佐伯 ジーンズに関する最新技術としては、レーザー加工と言って、縫い上がったジーパンを1000度のレーザービームでワーッと焼く。それで色落ち感を出すことができます。この方法だと、水や薬品を使わないから環境にやさしいんです。

また、ロボットが生地をこすって、擦れた感じを出すというのも一般的に行われています。そして、縫製の完全自動化も研究が始まっています。つまり、布を入れたら製品として出てくるというものですね。

マークス アメリカのジーンズメーカーは戦後、どんどんコストを下げて、クオリティが悪くなってダサくなってしまいました。日本のジーンズブランドは、そのクオリティをすごく大事にしています。だから、本格的なジーパンが残っているのは、本当に世界で日本だけです。
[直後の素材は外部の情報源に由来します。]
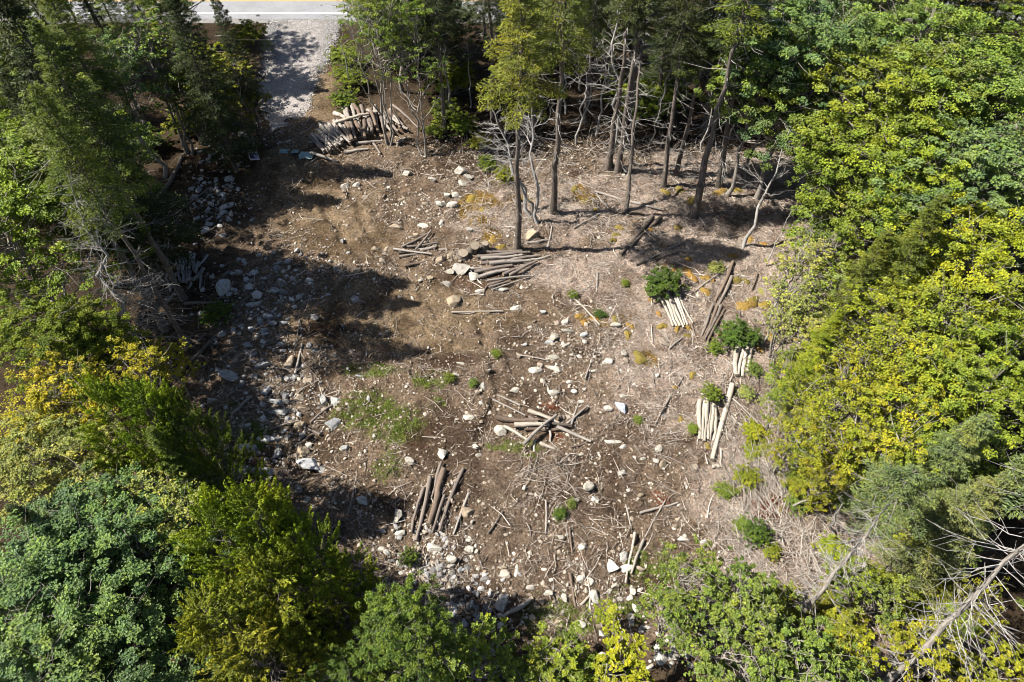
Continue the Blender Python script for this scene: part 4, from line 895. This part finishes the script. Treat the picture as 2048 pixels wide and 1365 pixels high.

これはジーンズに限ったことではなくて、たぶんイタリアのナポリのピザも、日本で食べたほうがおいしい(笑)。日本の文化は、「ゲイシャ」「フジヤマ」「スシ」みたいなイメージが今でもあるかもしれませんが、もう一つ、西洋が作り上げた近代の文化が、まだ日本には残っています。そして、これは実は今、日本にしか残っていない。

佐伯 さっき紹介した技術では、例えば木村拓哉さんの穿いたジーンズのシワを再現したジーンズも作れるんです。

このように、アナログな雰囲気や効果を、最新のデジタルな技術でやる。これが日本がこれから進む道かなと思います。その実力を、日本は十分に持っている。

道家 まさにその手仕事感というところは、日本の強みだと思います。ただ、日本は賃金が高いし、縫製の人もどんどん辞めていっています。工場で60代なんて若いほうですよね。倉敷の工場に行っても、70代の方が現役だったりします。ですから、自動化の技術も取り入れながら、価値のあるものを作り出せる日本の企画力、デザイン力を、もっとアピールしていけたらなと思います。

ファストファッションには価格では太刀打ちできないので、今日お話があったような、対価を払ってもいいと感じるような「ストーリー」を、もっと日本のユーザーにも発信しないといけないと改めて感じました。

佐伯 現在、ジーンズの需要は横ばいからやや減り気味のところにあります。ジーンズが普及し出した1970年代の若者は、ジーンズファッションに対してものすごく熱意があってうんちくもあったんですが、最近それが薄れているので、何とかそれを復活させたいですね。

ちなみに、福澤先生がもし生きておられたら、ジーンズを穿かれていたんじゃないかと思うんです(笑)。先生の肖像画は着流し姿ですが、堅苦しい侍の服は封建制度の象徴だということで嫌われた。自由な服がお好きだったわけで、その意味では、ジーンズがあったら「おい、ちょっと穿かせてくれ」とおっしゃったんじゃないかなあ。

道家 なるほど、そうかもしれませんね(笑)。


※所属・職名等は当時のものです。